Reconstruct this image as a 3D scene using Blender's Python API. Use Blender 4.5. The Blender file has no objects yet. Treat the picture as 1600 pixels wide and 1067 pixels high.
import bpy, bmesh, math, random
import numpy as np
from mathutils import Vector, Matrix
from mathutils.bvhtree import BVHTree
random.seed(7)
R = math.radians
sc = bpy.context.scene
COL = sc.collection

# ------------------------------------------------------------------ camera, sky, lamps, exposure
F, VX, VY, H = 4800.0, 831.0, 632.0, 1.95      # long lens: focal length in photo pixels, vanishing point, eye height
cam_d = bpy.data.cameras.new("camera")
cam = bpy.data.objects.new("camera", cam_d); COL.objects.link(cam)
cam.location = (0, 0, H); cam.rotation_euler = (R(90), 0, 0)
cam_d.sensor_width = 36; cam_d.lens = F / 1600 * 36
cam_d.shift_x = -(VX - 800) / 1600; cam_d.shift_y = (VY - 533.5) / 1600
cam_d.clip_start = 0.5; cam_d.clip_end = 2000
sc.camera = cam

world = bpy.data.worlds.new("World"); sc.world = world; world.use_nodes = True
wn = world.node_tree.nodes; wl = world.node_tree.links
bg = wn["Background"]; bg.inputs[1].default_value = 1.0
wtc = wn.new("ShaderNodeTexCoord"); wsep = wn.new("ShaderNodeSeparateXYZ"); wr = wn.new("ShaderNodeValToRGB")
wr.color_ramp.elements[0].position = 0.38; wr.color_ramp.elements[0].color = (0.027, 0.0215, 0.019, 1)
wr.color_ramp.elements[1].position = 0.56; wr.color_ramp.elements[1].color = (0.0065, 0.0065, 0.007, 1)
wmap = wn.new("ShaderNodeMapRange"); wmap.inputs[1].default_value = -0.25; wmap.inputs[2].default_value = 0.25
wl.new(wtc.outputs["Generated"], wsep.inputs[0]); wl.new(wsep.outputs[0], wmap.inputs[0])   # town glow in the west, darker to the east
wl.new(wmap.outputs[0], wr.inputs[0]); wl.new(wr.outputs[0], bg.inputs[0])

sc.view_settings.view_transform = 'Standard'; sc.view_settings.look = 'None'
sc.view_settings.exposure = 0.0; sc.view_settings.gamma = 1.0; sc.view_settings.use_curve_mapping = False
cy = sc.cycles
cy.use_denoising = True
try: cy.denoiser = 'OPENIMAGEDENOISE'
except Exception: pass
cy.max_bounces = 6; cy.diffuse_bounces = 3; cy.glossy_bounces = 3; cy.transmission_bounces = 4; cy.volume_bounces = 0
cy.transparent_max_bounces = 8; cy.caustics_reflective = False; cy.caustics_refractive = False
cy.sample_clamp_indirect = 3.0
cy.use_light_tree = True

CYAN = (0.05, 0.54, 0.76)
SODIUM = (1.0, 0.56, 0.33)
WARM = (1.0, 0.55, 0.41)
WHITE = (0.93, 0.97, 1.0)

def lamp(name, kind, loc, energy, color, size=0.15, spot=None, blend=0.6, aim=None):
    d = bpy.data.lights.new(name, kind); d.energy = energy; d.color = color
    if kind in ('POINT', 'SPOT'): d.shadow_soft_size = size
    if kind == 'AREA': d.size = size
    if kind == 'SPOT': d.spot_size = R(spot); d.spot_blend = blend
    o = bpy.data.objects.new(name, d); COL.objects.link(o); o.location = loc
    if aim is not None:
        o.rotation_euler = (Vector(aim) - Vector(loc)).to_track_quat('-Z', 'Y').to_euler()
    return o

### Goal
List the lines of the material in which the word "scene" occurs.

### Correct output
Reconstruct this image as a 3D scene using Blender's Python API. Use Blender 4.5. The Blender file has no objects yet. Treat the picture as 1600 pixels wide and 1067 pixels high.
sc = bpy.context.scene